Ho già parlato di Caterina, l’attivista trans scomparsa lo scorso aprile. Una cosa sulla quale forse non mi sono soffermato, era la sua generosità. Mi ricordo un episodio, in merito. Una volta eravamo in associazione, l’Open Mind di Catania, e si stava attraversando un periodo molto difficile: una sera, ad una riunione crudele, tra qualche urlo e silenzi pesanti, lei arrivò con due crostate, prese dal fornaio lì vicino. Ci prese, a me e ad altri ragazzi (i più giovani, in verità), e ci portò “in regia”. Era una stanzetta minuscola, dove avevamo il computer e il telefono. Tagliò i dolci, in rombi piccoli, perché tutti ne potessimo mangiare. Era il suo modo di “addolcire” la tensione. Disse una delle sue oscenità, in dialetto. E i suoi occhi, subito dopo, si fecero benevoli.
Caterina, attivista trans
Ho deciso di parlare di nuovo di lei per quanto è stato pubblicato sulla pagina del Movimento di Identità Trans, giorni fa, in occasione del pride di Bologna: «Caterina ha fatto il regalo più bello e inaspettato al MIT. Una trans fiera, orgogliosa con quella dignità altissima che l’ha fatta camminare sempre a testa alta nonostante le sue condizioni di vita, come quelle di tantissime persone trans» possiamo leggere. E ancora: «Caterina viveva alla giornata, non aveva gioielli o possedimenti ma era comunque ricchissima di dignità e fierezza. Dopo anni di attesa le è stata riconosciuta la sua disabilità, e di conseguenza anche gli arretrati, poco prima di partire per il suo ultimo viaggio. Ha ritenuto opportuno lasciare quella somma al MIT perché vedeva in noi la realtà a lei più vicina».

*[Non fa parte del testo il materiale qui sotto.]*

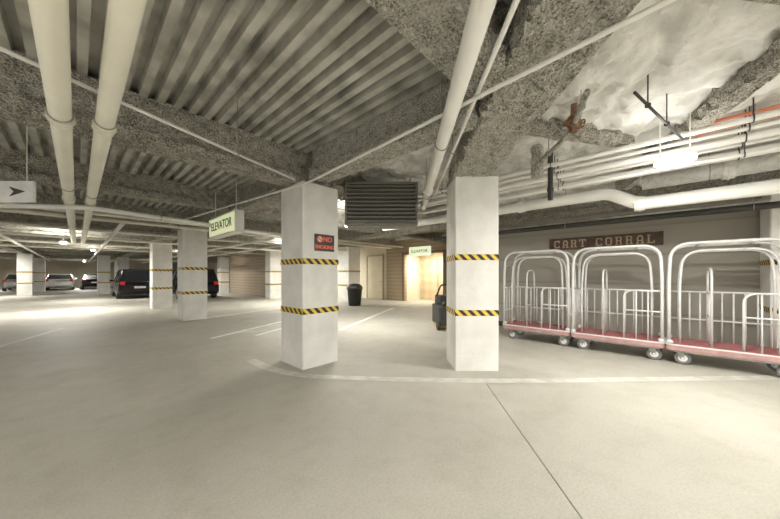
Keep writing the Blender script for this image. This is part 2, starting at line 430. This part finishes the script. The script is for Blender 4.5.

Caterina era una persona che ha vissuto sul filo, come si suol dire, per moltissimo tempo. Aveva poco, ma questo non le impediva di avere una dignità profonda. E, soprattutto, non le impediva di condividere ogni qual volta poteva permetterselo. Anche quando veniva a casa, per il pranzo o il caffè del pomeriggio, se riceveva un regalo – ricordo il panettone, per le feste natalizie – lo portava, per condividerlo. Era il suo modo di crearsi una famiglia. E il suo ultimo regalo, Caterina, lo ha fatto in direzione di una scelta politica forte: «Gli 8000 euro che ci ha lasciato» si apprende «serviranno alla sistemazione della casa alloggio per rifugiati che il MIT dedicherà a lei».
È bello pensare che la sua generosità non resterà solo nella nostalgia o nei ricordi, ma diventerà anche occasione di speranza nuova. Una fetta di futuro, in altri termini. È bello pensare che la sua vita, che ora non c’è più, darà un nuovo seguito e nuovi sogni a chi – purtroppo – un giorno penserà di essere abbandonato/a da tutto e tutti. Credo che fare attivismo significhi dedicare il proprio tempo alla vita degli altri, per renderla migliore. Essere grandi attiviste, invece, significa lasciare il segno. E parlo di una “grandezza” lontana dal clamore e dalla ribalta. Lei, Caterina, ci è di esempio in questo.